DATA EXCERPT:

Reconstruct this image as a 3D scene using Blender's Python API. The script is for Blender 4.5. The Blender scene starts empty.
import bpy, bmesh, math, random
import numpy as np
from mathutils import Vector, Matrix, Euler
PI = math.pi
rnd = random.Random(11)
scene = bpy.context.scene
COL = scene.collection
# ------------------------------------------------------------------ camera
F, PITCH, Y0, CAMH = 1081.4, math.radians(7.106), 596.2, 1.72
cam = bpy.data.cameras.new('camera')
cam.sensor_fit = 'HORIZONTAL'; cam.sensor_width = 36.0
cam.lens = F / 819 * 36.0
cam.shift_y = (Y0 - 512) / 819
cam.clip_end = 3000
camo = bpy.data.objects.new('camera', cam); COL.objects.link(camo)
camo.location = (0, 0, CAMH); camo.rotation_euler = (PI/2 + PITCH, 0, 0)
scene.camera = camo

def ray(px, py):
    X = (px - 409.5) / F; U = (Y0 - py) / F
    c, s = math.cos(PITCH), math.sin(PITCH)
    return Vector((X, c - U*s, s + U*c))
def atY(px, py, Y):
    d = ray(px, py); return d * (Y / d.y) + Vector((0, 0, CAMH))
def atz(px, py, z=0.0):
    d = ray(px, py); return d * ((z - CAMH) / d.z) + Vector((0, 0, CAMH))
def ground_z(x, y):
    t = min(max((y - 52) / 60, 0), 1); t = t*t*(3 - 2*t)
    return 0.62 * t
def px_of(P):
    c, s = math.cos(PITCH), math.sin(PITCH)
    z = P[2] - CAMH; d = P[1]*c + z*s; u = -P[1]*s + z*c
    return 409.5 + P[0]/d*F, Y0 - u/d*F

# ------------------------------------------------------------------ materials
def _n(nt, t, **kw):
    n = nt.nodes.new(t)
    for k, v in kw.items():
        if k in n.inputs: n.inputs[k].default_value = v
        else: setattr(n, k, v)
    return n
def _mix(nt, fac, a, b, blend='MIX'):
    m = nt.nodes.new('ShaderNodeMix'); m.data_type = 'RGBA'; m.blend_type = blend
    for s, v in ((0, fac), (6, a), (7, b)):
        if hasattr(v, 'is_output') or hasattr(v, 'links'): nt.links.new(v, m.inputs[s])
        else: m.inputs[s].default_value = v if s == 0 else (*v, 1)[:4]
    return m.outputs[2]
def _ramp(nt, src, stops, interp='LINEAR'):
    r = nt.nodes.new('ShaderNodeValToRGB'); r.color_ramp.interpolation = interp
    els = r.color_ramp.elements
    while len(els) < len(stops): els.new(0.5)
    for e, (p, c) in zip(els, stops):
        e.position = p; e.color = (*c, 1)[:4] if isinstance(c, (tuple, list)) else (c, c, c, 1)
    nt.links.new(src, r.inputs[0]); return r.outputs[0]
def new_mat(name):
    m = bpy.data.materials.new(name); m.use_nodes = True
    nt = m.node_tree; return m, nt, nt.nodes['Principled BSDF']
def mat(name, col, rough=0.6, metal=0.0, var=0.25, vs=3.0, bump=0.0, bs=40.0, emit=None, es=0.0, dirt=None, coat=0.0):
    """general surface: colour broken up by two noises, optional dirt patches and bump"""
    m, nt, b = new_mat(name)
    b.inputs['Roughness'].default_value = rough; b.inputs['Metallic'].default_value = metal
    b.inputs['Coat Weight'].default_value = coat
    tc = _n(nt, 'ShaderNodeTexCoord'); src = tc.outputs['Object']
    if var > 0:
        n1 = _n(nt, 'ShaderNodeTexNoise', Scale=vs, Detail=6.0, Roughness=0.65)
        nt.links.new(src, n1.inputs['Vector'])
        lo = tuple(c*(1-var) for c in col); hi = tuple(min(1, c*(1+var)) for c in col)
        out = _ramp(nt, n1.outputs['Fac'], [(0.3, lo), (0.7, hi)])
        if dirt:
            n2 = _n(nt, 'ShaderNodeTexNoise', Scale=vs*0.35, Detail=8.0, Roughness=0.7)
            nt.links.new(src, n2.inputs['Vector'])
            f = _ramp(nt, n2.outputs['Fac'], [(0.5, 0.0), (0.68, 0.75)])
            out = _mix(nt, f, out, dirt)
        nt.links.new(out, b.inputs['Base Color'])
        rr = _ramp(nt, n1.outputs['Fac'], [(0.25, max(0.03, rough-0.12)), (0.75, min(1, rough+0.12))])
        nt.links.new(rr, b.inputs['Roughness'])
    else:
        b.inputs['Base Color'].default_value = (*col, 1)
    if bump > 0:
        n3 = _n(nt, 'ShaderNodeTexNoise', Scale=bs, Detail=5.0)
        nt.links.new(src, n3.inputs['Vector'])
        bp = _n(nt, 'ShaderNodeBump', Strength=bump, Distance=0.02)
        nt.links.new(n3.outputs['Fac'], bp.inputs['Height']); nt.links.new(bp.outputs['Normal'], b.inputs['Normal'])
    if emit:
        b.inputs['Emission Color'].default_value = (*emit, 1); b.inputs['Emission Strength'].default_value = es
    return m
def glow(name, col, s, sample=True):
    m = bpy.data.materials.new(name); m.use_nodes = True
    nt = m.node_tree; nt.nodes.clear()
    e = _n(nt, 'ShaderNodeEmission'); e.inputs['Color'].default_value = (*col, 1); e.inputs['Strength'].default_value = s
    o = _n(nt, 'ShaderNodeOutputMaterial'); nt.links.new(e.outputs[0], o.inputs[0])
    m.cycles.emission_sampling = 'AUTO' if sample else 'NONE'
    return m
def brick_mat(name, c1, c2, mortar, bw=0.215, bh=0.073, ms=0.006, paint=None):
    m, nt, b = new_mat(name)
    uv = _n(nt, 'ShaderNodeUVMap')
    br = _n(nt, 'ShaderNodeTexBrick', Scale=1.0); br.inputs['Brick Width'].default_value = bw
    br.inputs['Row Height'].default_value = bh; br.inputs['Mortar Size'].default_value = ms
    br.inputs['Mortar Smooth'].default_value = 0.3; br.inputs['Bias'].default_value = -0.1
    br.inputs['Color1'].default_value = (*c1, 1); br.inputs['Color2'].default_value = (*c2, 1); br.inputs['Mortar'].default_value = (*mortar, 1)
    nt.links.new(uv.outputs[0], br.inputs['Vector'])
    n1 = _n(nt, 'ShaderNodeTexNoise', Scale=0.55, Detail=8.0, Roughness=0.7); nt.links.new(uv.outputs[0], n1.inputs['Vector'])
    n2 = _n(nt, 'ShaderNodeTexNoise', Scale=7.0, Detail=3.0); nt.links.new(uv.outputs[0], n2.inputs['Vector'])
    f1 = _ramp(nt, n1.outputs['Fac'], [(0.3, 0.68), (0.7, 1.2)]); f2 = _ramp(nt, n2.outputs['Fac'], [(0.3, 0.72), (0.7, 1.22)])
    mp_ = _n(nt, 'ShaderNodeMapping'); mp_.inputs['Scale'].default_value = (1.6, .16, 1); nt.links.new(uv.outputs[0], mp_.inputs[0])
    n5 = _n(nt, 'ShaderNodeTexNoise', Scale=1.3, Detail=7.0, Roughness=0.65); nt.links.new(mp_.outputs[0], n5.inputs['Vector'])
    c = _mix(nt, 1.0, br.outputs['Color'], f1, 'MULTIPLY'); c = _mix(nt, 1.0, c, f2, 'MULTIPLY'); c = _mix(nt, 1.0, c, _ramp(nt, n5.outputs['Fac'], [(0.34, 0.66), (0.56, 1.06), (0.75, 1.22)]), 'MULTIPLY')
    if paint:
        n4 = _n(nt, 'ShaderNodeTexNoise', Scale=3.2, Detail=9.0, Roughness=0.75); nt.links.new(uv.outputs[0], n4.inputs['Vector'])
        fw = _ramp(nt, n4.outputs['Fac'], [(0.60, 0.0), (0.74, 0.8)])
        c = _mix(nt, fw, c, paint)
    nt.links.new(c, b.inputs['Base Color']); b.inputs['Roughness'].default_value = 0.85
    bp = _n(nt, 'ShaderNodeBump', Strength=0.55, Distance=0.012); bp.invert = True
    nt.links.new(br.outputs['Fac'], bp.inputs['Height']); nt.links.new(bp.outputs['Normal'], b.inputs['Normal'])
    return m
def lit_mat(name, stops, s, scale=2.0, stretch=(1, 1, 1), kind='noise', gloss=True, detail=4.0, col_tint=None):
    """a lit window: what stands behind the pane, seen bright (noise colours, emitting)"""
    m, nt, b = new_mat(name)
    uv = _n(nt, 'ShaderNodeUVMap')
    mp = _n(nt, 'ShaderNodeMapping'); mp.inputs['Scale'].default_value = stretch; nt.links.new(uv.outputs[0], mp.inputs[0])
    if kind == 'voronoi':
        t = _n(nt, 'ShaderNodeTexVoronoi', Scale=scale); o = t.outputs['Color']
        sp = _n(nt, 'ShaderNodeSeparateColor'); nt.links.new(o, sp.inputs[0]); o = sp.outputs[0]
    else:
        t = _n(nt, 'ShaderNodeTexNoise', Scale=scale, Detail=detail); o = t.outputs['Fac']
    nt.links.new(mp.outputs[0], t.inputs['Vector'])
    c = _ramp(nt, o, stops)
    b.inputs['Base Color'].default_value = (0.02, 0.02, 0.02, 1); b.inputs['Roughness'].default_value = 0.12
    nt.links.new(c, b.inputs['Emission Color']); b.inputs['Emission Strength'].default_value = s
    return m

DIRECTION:
Quote exactly the opening line of the material above and every line after it, up to and including the line that contains "scene.camera = camo".

ANSWER TO THE PROBLEM:
Reconstruct this image as a 3D scene using Blender's Python API. The script is for Blender 4.5. The Blender scene starts empty.
import bpy, bmesh, math, random
import numpy as np
from mathutils import Vector, Matrix, Euler
PI = math.pi
rnd = random.Random(11)
scene = bpy.context.scene
COL = scene.collection
# ------------------------------------------------------------------ camera
F, PITCH, Y0, CAMH = 1081.4, math.radians(7.106), 596.2, 1.72
cam = bpy.data.cameras.new('camera')
cam.sensor_fit = 'HORIZONTAL'; cam.sensor_width = 36.0
cam.lens = F / 819 * 36.0
cam.shift_y = (Y0 - 512) / 819
cam.clip_end = 3000
camo = bpy.data.objects.new('camera', cam); COL.objects.link(camo)
camo.location = (0, 0, CAMH); camo.rotation_euler = (PI/2 + PITCH, 0, 0)
scene.camera = camo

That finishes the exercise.